Während die blutigen Machtkämpfe im Zentralkomitee auf eine Entscheidung hinauslaufen, hat der Film für die Opfer des Regimes kaum Aufmerksamkeit übrig. Eine der wenigen Ausnahmen ist die Pianistin Marija Yudina, die nicht für Stalin spielen will, weil der ihre ganze Familie auf dem Gewissen hat. Im Mikrokosmus zynischer Machtgier ist es schwer, die Opfer mit ihm Blick zu behalten; der Film bleibt dem stalinistischen Terror gegenüber wenig empathisch, zumal die Protagonisten unentwegt über die Opfer der stalinistischen Willkür spotten.
„The Death of Stalin“ ist eine Satire über die Dekadenz und die Brutalität der Macht, ein Palastdrama mit sehr britischem Humor.

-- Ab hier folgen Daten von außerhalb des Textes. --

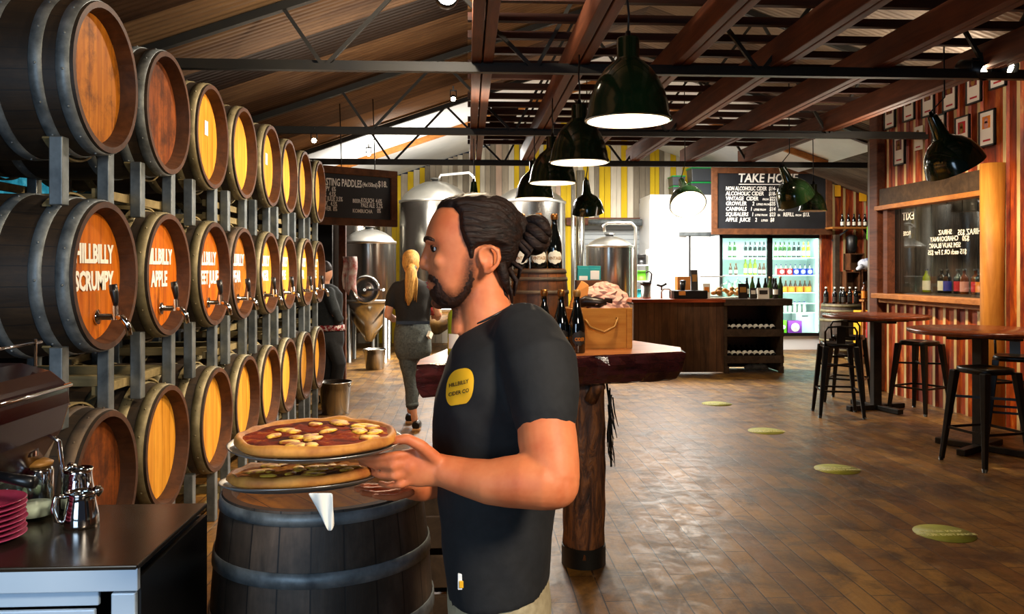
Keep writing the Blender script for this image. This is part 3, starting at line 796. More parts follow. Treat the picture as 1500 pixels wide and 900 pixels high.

Es ist insbesondere auch ein beeindruckender Ensemblefilm mit hervorragenden Schauspielern, etwa Steve Buscemi als Nikita Chruschtschow, Simon Russell Beale als Beria und Jeffrey Tambor als Malenkow. Sie verkörpern die grotesken Hauptfiguren distanziert mit humorvollem Zynismus und tragikomischen Eitelkeiten. Dieser Grundton von „The Death of Stalin“ ist allerdings schon in der Vorlage angelegt, der Graphic Novel „The Death of Stalin“ und deren Fortsetzung „The Funeral“ von Fabien Nury und Thierry Robin.
In seiner Mischung aus Schrecken, Grausamkeit und Dialogwitz erinnert der Film an Terry Gilliams „Brazil“
(fd 25 074), fällt allerdings weitaus weniger poetisch aus; auch an Ernst Lubitschs „Sein oder Nichtsein“ (fd 9062) muss man denken, wenngleich hier die Regimegegner als Hoffnungs- und Handlungsträger fehlen. Die Inszenierung lässt keine Hoffnung aufkommen: Die neue Zeit kündigt sich mit der gleichen Brutalität wie die vorherige Schreckensherrschaft an. Stalins Datscha wird mit aseptischer Gründlichkeit leer geräumt; alle Requisiten des Personenkults wandern auf den Müll oder in die Reliquienkammer. Die Vergangenheit wird entrümpelt und weggesperrt, aber nicht bewältigt.
Die russische Regierung hat „The Death of Stalin“ übrigens Ende Januar verboten; in der Begründung heißt es, dass es sich um eine gezielte Provokation handle, die Unfrieden in die russische Gesellschaft trage. Kann sich eine politische Komödie eine höhere Auszeichnung wünschen?